To Christabel, Geraldine acts as a physical manifestation of sexual desire—a tainting force that her distracted father will not be able to protect her from. The Baron does not see a beautiful young girl as a threat to himself or his daughter, and Christabel’s insistence that Geraldine leave only makes the Baron more aggressive. By not allowing his judgment to be questioned by his daughter—or the Bard, for that matter—the Baron is unknowingly bending to Geraldine’s will, allowing her to effectively take over the role of Patriarch. The Baron is being controlled by his passionate emotions, and the poem describes how ‘such giddiness of heart and brain/ Comes seldom save from rage and pain,’ or more clearly, how the Baron ‘sust needs express his love's excess/ With words of unmeant bitterness’. He is attempting to do his duty as patriarch to care for these young women, and in being questioned, he gives in to his emotions, which Geraldine has warped and manipulated.

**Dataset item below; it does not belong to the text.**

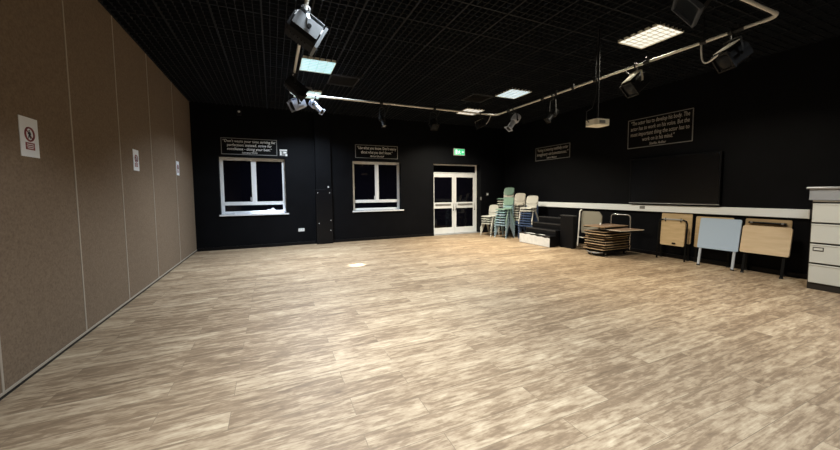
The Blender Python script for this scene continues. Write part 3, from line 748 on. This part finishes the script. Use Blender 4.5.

A system designed under the assumption that women are incapable of caring for themselves and need to be protected and controlled by men cannot effectively stand against a woman who weaponises her womanhood. The patriarchy has no defence against a woman like Geraldine because, for the patriarchy to thrive, women like Geraldine cannot exist. By harnessing the destructive power of female sexual empowerment, Geraldine is immediately able to subdue her victims, overtake the household, and lead them to an unnamed but inevitable doom.